== Collected data ==
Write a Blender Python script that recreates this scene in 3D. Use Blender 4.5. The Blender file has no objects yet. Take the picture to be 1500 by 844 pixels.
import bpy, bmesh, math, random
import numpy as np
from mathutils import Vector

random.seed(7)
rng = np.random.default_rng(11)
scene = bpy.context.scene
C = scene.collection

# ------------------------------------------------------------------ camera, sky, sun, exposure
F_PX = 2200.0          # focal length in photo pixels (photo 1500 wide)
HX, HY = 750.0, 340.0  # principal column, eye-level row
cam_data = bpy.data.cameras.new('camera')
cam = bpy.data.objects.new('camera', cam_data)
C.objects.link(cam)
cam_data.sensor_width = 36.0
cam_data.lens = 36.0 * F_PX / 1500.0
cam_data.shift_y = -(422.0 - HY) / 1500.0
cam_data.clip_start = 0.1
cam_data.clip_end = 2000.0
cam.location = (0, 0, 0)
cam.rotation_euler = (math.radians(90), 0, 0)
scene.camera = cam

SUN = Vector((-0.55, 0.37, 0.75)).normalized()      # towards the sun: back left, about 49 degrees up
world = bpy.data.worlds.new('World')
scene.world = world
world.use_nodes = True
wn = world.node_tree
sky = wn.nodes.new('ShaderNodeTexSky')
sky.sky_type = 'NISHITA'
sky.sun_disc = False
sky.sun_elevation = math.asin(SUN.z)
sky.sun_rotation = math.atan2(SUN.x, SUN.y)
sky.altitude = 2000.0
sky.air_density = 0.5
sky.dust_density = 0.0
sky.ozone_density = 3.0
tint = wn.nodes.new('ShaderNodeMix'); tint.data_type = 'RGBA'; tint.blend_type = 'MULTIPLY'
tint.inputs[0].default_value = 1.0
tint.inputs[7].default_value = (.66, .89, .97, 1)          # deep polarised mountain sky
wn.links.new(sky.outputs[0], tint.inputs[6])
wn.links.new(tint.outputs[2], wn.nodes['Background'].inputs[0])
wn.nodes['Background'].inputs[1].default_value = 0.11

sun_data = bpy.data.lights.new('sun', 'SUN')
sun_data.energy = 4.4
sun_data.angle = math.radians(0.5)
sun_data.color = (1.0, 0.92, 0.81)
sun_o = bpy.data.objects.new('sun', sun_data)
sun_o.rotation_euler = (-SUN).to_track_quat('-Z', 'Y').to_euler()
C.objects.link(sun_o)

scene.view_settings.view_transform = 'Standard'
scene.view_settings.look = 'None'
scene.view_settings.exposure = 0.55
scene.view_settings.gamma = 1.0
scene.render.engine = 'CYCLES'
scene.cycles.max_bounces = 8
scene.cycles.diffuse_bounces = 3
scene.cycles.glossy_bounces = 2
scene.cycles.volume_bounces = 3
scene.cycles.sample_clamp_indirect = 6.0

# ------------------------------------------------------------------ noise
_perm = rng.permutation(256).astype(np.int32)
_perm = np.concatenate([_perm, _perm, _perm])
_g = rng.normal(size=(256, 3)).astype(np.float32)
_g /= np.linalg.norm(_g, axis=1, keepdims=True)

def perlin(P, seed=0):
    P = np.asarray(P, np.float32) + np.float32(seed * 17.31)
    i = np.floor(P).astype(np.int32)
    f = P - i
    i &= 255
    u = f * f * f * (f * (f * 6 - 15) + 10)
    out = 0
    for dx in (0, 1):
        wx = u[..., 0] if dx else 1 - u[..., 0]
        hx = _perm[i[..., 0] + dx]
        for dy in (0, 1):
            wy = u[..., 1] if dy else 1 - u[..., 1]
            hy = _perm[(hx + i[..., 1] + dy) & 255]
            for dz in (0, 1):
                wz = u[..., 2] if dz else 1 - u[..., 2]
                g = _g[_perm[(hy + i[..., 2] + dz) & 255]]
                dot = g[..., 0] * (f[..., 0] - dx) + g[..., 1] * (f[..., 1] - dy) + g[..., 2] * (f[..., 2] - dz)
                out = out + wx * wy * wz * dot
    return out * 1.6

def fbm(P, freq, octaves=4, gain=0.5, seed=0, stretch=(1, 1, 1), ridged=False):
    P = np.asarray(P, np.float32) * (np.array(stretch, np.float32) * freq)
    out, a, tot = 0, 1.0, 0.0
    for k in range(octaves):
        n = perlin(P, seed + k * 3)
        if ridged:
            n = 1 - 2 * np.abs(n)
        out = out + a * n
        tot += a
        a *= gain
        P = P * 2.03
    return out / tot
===
(Short exercise):
Return nothing but the lines from the first line of the listing through the line with "C = scene.collection", please, keeping every one of them unchanged.

(Answer in full):
Write a Blender Python script that recreates this scene in 3D. Use Blender 4.5. The Blender file has no objects yet. Take the picture to be 1500 by 844 pixels.
import bpy, bmesh, math, random
import numpy as np
from mathutils import Vector

random.seed(7)
rng = np.random.default_rng(11)
scene = bpy.context.scene
C = scene.collection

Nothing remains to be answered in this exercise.